Collect each line of the entries that holds the string "from".

─── Record extracts

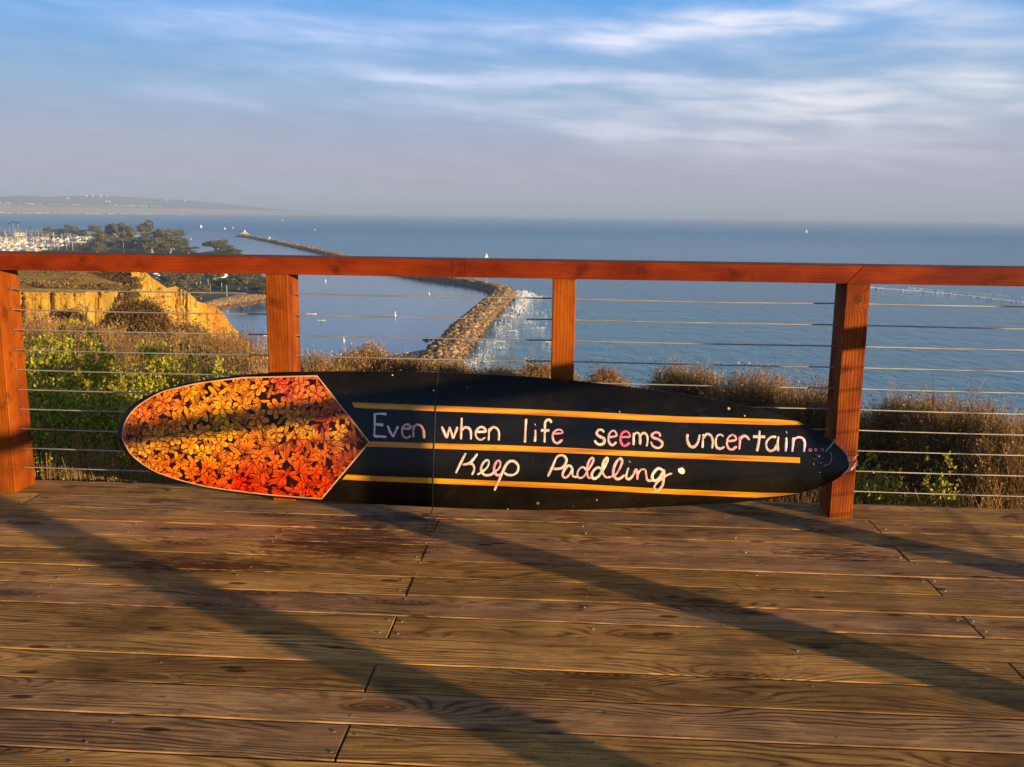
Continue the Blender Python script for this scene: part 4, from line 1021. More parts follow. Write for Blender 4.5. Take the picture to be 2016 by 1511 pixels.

──────
─── Record extracts

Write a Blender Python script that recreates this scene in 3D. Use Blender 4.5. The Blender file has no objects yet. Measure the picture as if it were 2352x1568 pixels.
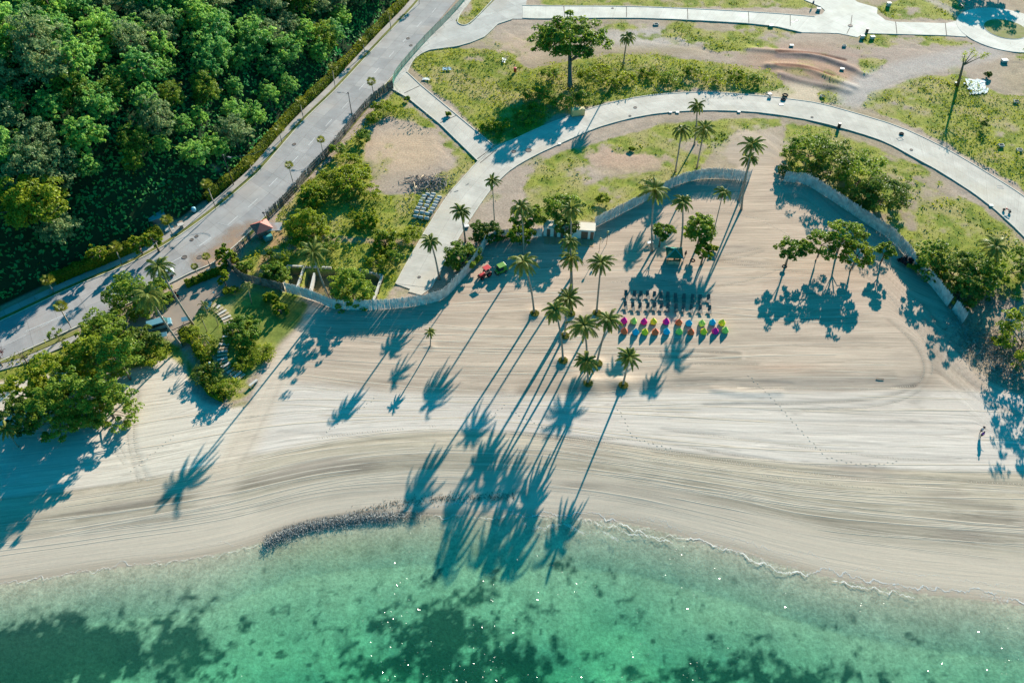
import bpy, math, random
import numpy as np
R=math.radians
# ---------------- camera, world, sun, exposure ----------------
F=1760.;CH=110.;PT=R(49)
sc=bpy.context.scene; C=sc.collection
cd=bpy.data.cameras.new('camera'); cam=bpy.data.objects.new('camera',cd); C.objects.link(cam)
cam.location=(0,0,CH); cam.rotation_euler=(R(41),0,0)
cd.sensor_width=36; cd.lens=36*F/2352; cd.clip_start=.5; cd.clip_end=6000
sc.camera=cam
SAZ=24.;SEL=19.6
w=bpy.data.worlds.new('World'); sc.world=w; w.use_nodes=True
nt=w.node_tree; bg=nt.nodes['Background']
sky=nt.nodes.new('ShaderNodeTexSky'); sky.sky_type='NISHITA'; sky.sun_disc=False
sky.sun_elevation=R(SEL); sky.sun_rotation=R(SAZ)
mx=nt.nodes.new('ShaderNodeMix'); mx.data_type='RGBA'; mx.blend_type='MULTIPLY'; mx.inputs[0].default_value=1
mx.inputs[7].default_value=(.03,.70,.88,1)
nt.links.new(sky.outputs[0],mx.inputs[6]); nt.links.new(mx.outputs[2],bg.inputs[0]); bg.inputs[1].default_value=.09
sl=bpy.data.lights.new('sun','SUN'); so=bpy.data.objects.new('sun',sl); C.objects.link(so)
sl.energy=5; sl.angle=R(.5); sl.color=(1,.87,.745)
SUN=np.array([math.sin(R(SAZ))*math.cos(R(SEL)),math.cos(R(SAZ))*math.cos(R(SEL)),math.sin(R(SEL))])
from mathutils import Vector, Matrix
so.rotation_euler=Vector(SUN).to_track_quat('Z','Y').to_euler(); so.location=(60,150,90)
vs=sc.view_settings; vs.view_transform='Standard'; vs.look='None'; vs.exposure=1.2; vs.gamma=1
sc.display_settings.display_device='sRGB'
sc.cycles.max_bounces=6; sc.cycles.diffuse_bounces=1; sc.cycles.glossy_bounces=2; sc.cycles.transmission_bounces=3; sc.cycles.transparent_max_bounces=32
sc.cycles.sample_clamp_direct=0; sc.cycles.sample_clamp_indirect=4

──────

• _Task answer_:
Continue the Blender Python script for this scene: part 4, from line 1021. More parts follow. Write for Blender 4.5. Take the picture to be 2016 by 1511 pixels.
from mathutils import Vector, Matrix